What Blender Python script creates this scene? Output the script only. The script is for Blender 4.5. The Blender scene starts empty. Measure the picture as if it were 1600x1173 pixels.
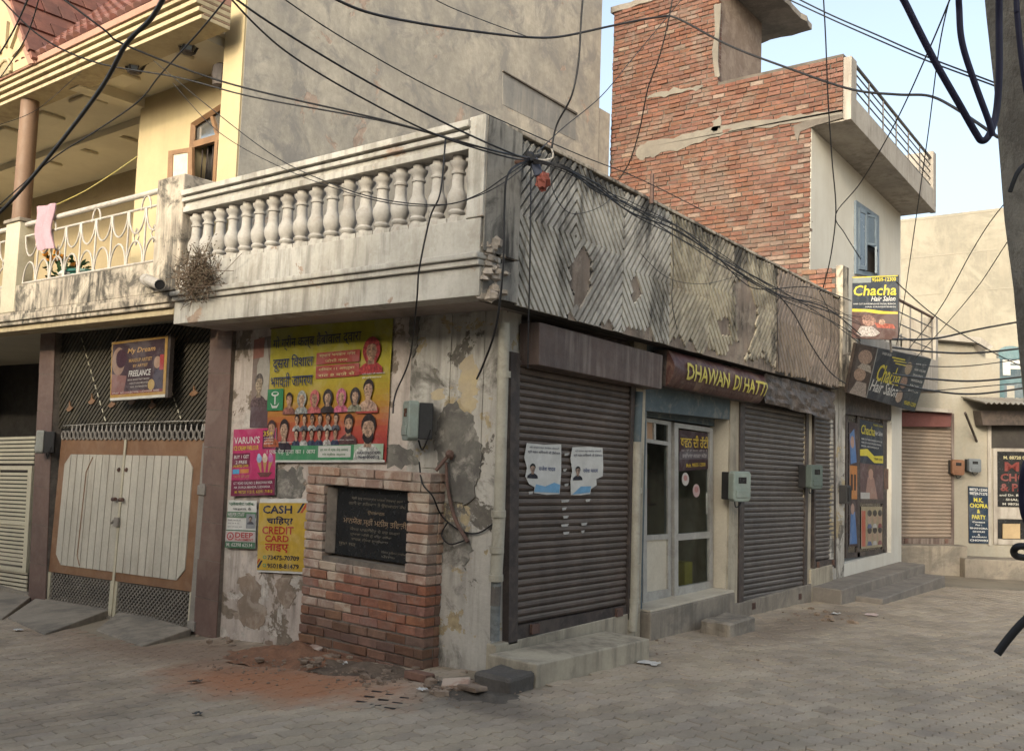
import bpy, bmesh, math, random
from mathutils import Vector, Matrix
rnd = random.Random(7)
R = math.radians
scene = bpy.context.scene
COL = scene.collection

# ------------------------------------------------------------------ camera
FPX, CX, CY = 1440.0, 800.0, 586.5            # focal length and centre in photo pixels
PITCH, ROLL, YAW = R(4.4), R(2.0), R(37.8)
CAM = Vector((4.532, -5.731, 1.75))
_f = Vector((-math.sin(YAW)*math.cos(PITCH), math.cos(YAW)*math.cos(PITCH), math.sin(PITCH)))
_r0 = Vector((math.cos(YAW), math.sin(YAW), 0)); _u0 = _r0.cross(_f)
_r = _r0*math.cos(ROLL) + _u0*math.sin(ROLL); _u = _u0*math.cos(ROLL) - _r0*math.sin(ROLL)
cd = bpy.data.cameras.new('camera'); cam = bpy.data.objects.new('camera', cd); COL.objects.link(cam)
cd.sensor_width = 36.0; cd.sensor_fit = 'HORIZONTAL'; cd.lens = 36.0*FPX/1600.0; cd.clip_start = 0.05; cd.clip_end = 3000
mw = Matrix(((_r.x, _u.x, -_f.x, CAM.x), (_r.y, _u.y, -_f.y, CAM.y), (_r.z, _u.z, -_f.z, CAM.z), (0, 0, 0, 1)))
cam.matrix_world = mw
scene.camera = cam
scene.render.resolution_x, scene.render.resolution_y = 1024, 750

# ------------------------------------------------------------------ sky, sun, exposure
SUN_EL, SUN_DIR = R(16.0), Vector((0.20, -0.98, 0)).normalized()     # direction towards the sun
world = bpy.data.worlds.new('World'); scene.world = world; world.use_nodes = True
wn = world.node_tree.nodes; wl = world.node_tree.links
sky = wn.new('ShaderNodeTexSky'); sky.sky_type = 'NISHITA'; sky.sun_disc = False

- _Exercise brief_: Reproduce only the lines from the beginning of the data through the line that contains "COL = scene.collection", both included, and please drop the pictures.

- _Result_:
What Blender Python script creates this scene? Output the script only. The script is for Blender 4.5. The Blender scene starts empty. Measure the picture as if it were 1600x1173 pixels.
import bpy, bmesh, math, random
from mathutils import Vector, Matrix
rnd = random.Random(7)
R = math.radians
scene = bpy.context.scene
COL = scene.collection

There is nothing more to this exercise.